I would like here to give the example of the 98weeks Research Project I co-founded with Mirene Arsanios in 2007. We started with a need to create a research platform and community that would be looking at a same research topic through different angles, and that would be pursuing a collective form of research. After doing many projects and setting up a project space, we came to a moment where we felt that the structure we are working in and thinking through needs to be thought of in itself as a feminist structure, and thus the question was: how can an art organisation be a feminist one? This question was the topic of the Labour. Capital. Institution: A Forum on Feminisms we organised with Sidsel Nelund in the summer of 2015.


It proposed that we think through the question of → labour and its relation to capital, domesticity and institutions. This happens at a very specific moment, when there is a growing economy of domestic work and → migratory flows, which are significant not only in a Lebanese context. Simultaneously, Beirut is experiencing an increase in new art institutions, and we see that women constitute a precarious part of the workforce upon which the art world functions. As art institutions continuously reproduce this exploitation, we wanted to critically ask: How can we think of underpaid women in the art world within the frame of a larger history of un(der)paid domestic work?
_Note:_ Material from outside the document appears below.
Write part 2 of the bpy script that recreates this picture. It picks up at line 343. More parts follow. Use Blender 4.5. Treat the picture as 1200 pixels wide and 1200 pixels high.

So if underpaid (mostly) women run the art world’s structures, perhaps while all the new art foundations are emerging and capital is being thrown into the arts, we could propose a feminist structure where questions of labour, equal pay, working hours, social security and maternal leave are brought to the front, along with questions of sexism and sexual harassment inside such institutions. Where questions of care work and reproductive work (tasks that are “naturally” assigned to women) can be re-questioned. And if jobs are an extension of housework, then how can an art structure re-think this gendered division of labour?